There was a loud bang, followed by an ear-piercing shriek and a high-pitched hiss as the tow line parted and the two ends flailed back. Those in the know ducked behind something solid. Those really in the know were already hiding below decks. You know how a strimmer works? Well, a snapping length of 28 mil 3-strand nylon is just a strimmer writ large. Well, bloody large, in fact. OK - absolutely gi-sodding-normous. When it breaks (at around 16 tonnes), it contracts and the ends accelerate to around 500 metres per second, which is faster than the speed of sound. The whip-crack bang is a sonic boom. Any part of you that happens to be in the ends' way will soon cease to be a part of you.

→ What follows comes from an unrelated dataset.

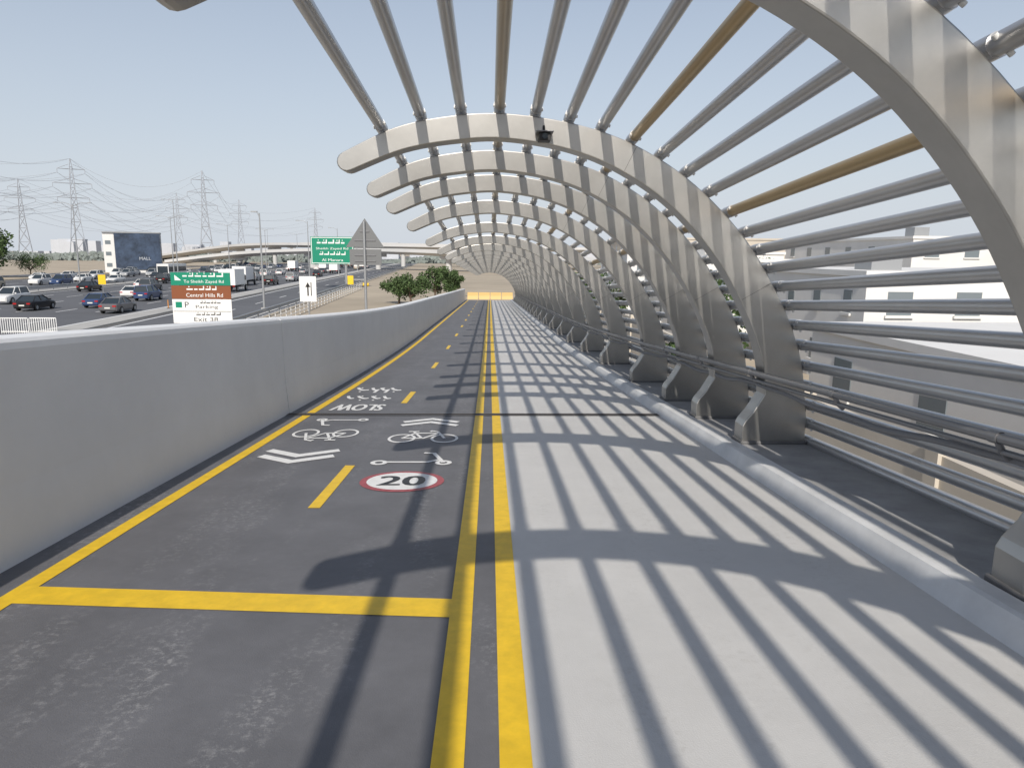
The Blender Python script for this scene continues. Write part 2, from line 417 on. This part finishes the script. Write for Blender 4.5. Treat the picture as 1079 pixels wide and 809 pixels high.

RB2 retired, hurt, and they called in RB3. They also upped the ante once more. Cue the throbbing of a brace of 200 HP Caterpillar diesels as The Beast rounded into the fairway. Our rescuers had also noted that the weakest link in the chain so far had been the towing warp. Coiled on the aft deck was around fifty metres of 32 mil, double-braided nylon. This is one serious mother of a rope, with a breaking strain of around 100 tonnes. The assembled onlookers, all of whom were now in the know, looked at The Beast, looked at the rope, looked back at The Beast, and sidled off to hide behind the nearest bit of 10 mil steel plate or left over WWII bunker.
The skipper of The Beast was having nothing to do with this namby-pamby aversion to long-range evisceration. He made his end of the rope fast to a cleat that looked as if it had been nicked from an aircraft carrier and passed the other end over to the skipper of RB1, who didn't seem overenamoured with the whole business.
I found that I had acquired an earworm:
♪There was an old lady who swallowed a fly♪
Off went the familiar prelude to the 'What's going to break first?' routine; much shouting, shrugging, and waving of arms, gradually giving way to steadily increasing engine revs and then faltering into nervous mutterings as the rope took up the strain until it started to sing that ominous screech, a frequency so high as to be barely audible to most people. It set off all the dogs in the neighbourhood, though.
It was a classic Mexican stand-off, a finely balanced tripod of forces. The Caterpillars held their own, belching smoke and roaring defiantly. RB1 squatted intransigently on the shoal and the rope screeched, squealed and creaked, but remained bravely intact.
The Beast's skipper, though, was a man to be reckoned with. He decided to try snatch loads. He backed up, leaving the line slack and then roared off at full throttle until the towline snapped tight. It was still a three-way draw. They all lost. The rope snapped, RB1 moved not an iota and The Beast was pulled over onto her beam ends and trashed their laptop when it slid off the saloon table. Just to put the cherry on the top, RB1 lost a couple of cleats and a few chunks of capping rail.
The carnage had been on for about five hours now, and our myrmidons were starting to lose their enthusiasm for the fight. Besides, they were at serious risk of being late for dinner - anathema to any self-respecting Frenchman. They started to wander off in dribs & drabs, muttering apologetically about 'tôt demain matin', and 'Le bœuf bourguignon sera ruiné!' Which left just Birvidik and RB1 squatting forlornly on the shoal as the light faded and night set in.